Es más, el producto de este tipo de microclimas que son las fiestas de singles no son tanto pares como grupos de amistad, que se concretan en corrillos en las reuniones –se rehúyen los emparejamientos in situ– y luego encuentran su prolongación en grupos de WhatsApp. En esos marcos que dibuja Martín lo que hay son individuos que se muestran abiertos y disponibles en un juego de seducción generalizada, en que lo que se practica es la relación por la relación, como si la charla informal sobre temas banales supusiera una especie de aparador en que cada sujeto se convierte en objeto de consumo para los demás, algo codiciable como compañía, deseado como conversador y solo a partir de ahí como otras cosas.

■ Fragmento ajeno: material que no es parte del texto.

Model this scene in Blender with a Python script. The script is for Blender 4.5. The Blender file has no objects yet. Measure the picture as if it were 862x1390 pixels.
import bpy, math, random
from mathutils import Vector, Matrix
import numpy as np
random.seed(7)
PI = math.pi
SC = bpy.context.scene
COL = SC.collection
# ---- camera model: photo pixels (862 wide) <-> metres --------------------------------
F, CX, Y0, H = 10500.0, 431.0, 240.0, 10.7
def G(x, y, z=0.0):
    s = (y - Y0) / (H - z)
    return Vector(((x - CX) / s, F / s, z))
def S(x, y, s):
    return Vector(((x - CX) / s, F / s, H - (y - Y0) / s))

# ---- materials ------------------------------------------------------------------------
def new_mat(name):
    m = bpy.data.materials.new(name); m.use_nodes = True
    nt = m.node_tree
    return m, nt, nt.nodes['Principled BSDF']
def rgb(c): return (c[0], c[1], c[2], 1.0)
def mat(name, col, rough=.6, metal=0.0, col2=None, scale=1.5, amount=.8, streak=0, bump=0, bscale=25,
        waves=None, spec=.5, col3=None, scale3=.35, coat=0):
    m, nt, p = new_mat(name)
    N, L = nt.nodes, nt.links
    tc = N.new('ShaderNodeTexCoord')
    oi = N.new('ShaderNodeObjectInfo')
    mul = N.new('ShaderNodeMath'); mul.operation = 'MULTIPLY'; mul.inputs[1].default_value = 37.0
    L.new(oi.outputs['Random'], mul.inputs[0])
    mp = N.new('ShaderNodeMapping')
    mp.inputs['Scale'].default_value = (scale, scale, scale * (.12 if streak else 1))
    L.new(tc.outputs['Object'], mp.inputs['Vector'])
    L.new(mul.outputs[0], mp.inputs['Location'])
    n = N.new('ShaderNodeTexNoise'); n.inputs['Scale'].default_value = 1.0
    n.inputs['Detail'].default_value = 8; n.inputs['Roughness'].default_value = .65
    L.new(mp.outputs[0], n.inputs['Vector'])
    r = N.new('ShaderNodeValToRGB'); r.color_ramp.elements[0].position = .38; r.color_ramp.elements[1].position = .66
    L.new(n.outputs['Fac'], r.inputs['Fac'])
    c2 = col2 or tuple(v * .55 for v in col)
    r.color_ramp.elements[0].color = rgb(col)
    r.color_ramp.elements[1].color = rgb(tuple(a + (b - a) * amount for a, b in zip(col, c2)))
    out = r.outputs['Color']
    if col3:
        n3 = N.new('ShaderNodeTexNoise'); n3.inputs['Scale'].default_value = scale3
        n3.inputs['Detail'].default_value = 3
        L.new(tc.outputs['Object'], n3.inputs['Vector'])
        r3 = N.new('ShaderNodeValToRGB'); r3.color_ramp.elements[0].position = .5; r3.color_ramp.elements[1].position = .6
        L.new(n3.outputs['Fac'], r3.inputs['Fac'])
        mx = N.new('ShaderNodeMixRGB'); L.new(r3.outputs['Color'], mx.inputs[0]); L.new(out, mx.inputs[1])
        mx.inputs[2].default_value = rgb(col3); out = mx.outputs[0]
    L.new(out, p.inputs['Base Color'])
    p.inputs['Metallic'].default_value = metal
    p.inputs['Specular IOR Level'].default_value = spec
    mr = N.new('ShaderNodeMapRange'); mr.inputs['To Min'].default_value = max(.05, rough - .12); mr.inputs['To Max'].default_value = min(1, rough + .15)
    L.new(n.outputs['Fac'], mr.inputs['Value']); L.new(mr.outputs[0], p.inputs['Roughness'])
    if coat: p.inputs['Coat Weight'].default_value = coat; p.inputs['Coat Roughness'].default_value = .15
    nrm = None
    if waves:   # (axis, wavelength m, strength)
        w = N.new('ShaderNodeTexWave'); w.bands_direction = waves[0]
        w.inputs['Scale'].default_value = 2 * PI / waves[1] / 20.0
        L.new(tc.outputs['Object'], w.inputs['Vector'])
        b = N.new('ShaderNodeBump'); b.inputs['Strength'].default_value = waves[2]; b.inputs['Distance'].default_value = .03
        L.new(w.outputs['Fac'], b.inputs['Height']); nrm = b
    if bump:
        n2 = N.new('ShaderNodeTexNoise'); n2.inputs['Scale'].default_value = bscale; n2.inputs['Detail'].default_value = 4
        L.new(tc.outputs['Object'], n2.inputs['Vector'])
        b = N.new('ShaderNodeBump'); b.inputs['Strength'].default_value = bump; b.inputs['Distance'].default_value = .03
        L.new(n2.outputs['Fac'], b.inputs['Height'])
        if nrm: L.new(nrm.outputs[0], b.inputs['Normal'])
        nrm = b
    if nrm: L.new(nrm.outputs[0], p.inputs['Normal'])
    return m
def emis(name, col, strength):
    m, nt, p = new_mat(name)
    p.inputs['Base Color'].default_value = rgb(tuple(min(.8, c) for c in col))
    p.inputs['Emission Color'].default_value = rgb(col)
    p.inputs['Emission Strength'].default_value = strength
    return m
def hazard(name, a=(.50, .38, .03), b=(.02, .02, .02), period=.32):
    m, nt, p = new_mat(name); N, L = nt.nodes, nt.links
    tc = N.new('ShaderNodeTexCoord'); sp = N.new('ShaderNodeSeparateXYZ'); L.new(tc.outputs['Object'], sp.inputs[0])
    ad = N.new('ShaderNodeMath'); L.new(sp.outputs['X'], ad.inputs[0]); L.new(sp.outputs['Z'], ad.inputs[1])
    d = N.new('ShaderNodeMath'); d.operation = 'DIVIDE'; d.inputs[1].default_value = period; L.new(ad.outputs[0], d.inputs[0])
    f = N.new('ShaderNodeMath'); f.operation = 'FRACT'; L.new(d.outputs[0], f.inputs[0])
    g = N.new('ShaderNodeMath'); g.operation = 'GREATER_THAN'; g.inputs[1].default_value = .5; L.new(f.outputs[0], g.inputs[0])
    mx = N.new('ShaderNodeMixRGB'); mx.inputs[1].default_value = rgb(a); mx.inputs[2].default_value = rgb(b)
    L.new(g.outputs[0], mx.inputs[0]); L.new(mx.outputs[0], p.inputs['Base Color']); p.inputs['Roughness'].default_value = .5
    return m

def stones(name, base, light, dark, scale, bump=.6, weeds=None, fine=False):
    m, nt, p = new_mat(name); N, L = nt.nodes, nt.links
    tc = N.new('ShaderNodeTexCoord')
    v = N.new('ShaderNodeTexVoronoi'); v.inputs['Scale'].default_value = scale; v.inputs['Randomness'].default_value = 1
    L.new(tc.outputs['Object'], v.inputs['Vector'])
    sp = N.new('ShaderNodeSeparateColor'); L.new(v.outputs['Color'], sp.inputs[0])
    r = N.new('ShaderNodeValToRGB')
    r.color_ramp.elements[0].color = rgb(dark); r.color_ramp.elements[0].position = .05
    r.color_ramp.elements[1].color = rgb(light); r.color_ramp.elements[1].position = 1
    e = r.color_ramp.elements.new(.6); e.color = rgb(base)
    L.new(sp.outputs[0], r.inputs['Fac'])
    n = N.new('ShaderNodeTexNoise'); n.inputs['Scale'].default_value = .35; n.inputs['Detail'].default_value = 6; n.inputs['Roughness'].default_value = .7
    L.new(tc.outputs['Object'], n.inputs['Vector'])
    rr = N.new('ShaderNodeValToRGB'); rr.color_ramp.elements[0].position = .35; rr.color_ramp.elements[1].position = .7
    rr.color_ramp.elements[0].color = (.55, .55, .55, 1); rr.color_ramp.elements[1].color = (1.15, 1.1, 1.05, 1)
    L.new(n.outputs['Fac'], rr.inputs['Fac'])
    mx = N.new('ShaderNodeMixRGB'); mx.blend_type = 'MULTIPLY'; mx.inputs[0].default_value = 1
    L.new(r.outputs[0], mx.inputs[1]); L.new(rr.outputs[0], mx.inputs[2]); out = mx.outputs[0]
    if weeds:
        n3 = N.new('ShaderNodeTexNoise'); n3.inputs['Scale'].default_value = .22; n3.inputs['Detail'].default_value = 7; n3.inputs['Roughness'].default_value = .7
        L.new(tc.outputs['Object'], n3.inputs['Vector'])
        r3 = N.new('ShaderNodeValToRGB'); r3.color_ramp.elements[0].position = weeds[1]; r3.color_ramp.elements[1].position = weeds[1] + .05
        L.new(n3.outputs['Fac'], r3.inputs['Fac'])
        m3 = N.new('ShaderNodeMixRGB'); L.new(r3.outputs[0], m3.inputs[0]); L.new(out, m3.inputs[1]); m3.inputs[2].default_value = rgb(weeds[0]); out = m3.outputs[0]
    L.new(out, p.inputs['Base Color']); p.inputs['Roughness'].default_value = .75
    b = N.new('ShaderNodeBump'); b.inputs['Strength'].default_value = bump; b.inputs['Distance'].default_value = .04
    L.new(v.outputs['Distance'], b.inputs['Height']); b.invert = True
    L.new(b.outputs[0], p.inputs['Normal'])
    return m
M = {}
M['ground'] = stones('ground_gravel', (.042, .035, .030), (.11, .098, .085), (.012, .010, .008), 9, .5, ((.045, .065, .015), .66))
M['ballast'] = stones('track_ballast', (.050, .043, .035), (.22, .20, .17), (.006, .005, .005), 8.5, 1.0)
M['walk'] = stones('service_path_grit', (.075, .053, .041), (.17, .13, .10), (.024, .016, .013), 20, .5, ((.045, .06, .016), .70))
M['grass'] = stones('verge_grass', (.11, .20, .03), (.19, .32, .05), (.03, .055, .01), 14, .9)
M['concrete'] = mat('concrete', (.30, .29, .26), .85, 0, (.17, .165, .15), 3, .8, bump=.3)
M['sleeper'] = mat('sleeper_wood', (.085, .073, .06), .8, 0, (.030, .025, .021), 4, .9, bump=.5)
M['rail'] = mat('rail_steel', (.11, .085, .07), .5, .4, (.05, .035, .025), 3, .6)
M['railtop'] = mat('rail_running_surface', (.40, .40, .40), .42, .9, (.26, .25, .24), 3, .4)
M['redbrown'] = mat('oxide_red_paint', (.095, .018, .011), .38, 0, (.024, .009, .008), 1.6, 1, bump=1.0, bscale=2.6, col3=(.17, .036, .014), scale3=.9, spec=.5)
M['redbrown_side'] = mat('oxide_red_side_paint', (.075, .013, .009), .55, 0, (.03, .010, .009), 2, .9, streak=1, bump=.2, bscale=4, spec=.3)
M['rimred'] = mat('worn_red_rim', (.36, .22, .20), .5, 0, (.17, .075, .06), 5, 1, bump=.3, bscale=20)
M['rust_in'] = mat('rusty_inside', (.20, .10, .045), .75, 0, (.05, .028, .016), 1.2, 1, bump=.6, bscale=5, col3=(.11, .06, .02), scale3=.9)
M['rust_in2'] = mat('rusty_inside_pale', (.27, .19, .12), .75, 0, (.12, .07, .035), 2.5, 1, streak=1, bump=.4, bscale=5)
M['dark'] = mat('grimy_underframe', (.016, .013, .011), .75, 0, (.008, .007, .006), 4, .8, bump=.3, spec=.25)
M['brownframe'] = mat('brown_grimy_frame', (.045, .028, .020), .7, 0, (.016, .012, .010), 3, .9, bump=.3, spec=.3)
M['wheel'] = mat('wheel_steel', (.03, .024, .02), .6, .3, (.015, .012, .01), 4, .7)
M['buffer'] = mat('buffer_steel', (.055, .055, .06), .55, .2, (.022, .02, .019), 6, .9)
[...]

En ese duelo de máscaras y enmascaramientos al que se abandonan seres impares y, literalmente, sin par, el objetivo es ser reconocido como pertinente y acertado en cada situación. La meta es acreditarse como seres sociables, en todo momento a la altura de cada circunstancia, controlando las interacciones múltiples en que se compartimenta cada encuentro. Se quiere, por encima de todo, ser aceptable y aceptado. En ese ejercicio, Martín observa cómo, en no pocos casos, los solteros intentan superar la ruptura vital de la que muchos proceden; esa herida sentimental que produjo un divorcio o una separación.